Non si è ovviamente in grado di prevedere gli effetti di questa tranche del percorso di riforma, cosiddetta della “buona scuola”, ma risulta difficile ipotizzare una inversione di rotta rispetto alla grave situazione sopra evidenziata, soprattutto perché, si ripete, ciò che sembra carente è la convinzione, profonda e radicata, dell’importanza che l’istruzione riveste per la collettività.

Dobbiamo urgentemente ripensare, ricostruire o almeno rafforzare i fondamenti del valore cultura nella nostra società e farne il nostro faro per le generazioni future.

A tale proposito, l’antropologo Marc Augé ha recentemente affermato che l’attuale epoca, disillusa dalle ideologie del novecento, oppressa dalle disuguaglianze e incalzata da un feroce progresso tecnologico, sembra ormai viaggiare in una eterna istantaneità, senza una tensione ideale verso il futuro.

Egli sostiene che l’umanità ha urgente bisogno di una nuova utopia, valida per i secoli a venire, e si chiede “se la conoscenza non sia l’obiettivo ultimo dell’esistenza umana, se essa non ne sia l’oggetto stesso”.

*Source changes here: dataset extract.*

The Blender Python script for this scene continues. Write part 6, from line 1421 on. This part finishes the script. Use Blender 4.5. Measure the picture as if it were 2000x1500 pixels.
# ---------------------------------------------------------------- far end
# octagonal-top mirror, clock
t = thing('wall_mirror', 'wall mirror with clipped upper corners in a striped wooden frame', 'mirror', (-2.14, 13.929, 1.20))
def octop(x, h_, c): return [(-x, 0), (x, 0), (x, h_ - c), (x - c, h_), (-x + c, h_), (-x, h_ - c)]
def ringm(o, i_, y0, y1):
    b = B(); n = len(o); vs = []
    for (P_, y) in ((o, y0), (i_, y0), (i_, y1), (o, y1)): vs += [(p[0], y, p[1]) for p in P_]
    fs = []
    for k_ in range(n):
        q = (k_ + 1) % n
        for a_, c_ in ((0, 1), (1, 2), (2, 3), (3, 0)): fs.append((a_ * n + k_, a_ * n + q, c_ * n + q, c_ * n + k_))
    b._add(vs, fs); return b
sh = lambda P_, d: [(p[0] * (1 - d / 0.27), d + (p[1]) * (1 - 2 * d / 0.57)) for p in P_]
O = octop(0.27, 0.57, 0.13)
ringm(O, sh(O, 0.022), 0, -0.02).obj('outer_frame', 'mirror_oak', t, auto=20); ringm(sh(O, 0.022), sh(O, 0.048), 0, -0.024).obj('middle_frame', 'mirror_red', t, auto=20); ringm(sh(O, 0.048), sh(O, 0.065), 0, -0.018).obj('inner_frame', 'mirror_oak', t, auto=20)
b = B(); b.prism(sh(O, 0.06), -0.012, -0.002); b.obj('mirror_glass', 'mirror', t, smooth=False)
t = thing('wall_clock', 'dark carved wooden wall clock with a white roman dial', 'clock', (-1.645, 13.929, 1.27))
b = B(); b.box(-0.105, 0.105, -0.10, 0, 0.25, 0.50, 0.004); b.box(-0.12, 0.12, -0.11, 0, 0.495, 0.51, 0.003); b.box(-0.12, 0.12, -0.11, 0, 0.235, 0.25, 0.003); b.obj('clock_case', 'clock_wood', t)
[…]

Come si ricorderà, nel XXVI canto dell’Inferno Dante fa dire a Ulisse esattamente la stessa cosa: “fatti non foste a viver come bruti ma per seguir virtute e canoscenza”.

L’ideale della conoscenza, quindi, come fine ultimo della condizione umana, l’unico che faccia riferimento all’uguale dignità tra tutti gli individui e attraverso cui può realizzarsi una vera uguaglianza tra gli esseri umani.

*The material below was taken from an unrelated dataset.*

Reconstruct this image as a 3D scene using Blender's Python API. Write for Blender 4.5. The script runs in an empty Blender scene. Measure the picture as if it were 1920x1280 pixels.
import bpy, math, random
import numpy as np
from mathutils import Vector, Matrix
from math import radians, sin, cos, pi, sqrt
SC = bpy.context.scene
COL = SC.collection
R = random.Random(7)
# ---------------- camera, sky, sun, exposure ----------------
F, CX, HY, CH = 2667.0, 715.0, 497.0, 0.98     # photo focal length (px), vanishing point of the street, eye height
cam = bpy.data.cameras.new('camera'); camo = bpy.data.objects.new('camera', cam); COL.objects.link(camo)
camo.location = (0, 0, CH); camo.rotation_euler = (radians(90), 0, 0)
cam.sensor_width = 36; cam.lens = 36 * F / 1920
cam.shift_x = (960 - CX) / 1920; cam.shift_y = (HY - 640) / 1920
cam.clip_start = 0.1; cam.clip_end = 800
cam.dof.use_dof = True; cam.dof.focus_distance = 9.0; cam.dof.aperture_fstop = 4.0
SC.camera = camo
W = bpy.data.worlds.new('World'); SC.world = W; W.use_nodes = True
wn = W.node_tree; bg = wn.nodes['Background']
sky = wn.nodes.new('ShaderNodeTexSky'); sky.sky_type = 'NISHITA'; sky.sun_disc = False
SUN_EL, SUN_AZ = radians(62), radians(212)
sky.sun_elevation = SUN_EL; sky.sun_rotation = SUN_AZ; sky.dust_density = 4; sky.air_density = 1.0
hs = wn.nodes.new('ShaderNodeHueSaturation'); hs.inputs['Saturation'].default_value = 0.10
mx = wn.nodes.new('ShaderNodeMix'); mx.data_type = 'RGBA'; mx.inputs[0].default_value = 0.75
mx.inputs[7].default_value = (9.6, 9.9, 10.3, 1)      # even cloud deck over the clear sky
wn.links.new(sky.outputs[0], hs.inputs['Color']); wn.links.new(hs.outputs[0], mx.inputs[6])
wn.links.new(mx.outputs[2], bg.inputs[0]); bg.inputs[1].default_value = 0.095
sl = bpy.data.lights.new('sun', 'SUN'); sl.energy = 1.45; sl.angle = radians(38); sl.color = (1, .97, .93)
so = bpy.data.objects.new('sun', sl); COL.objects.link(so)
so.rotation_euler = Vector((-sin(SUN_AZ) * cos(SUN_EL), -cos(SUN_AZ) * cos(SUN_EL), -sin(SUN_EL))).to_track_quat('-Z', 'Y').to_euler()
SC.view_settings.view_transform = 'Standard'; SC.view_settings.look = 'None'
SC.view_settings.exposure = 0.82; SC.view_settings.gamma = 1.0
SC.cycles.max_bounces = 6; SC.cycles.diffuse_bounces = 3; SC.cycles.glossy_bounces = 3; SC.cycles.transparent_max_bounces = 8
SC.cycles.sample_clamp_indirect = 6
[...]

Si può delineare così, secondo Augè, una possibile, valida utopia per il futuro: “l’utopia dell’istruzione per tutti, la cui realizzazione appare l’unica possibile via per frenare, se non invertire, il corso dell’utopia nera che oggi sembra in via di realizzazione: quella di una società mondiale ineguale, per la maggior parte ignorante, illetterata o analfabeta, condannata al consumo o all’esclusione, esposta ad ogni forma di proselitismo violento, di regressione ideologica e, alla fin fine, a rischio di suicidio planetario”.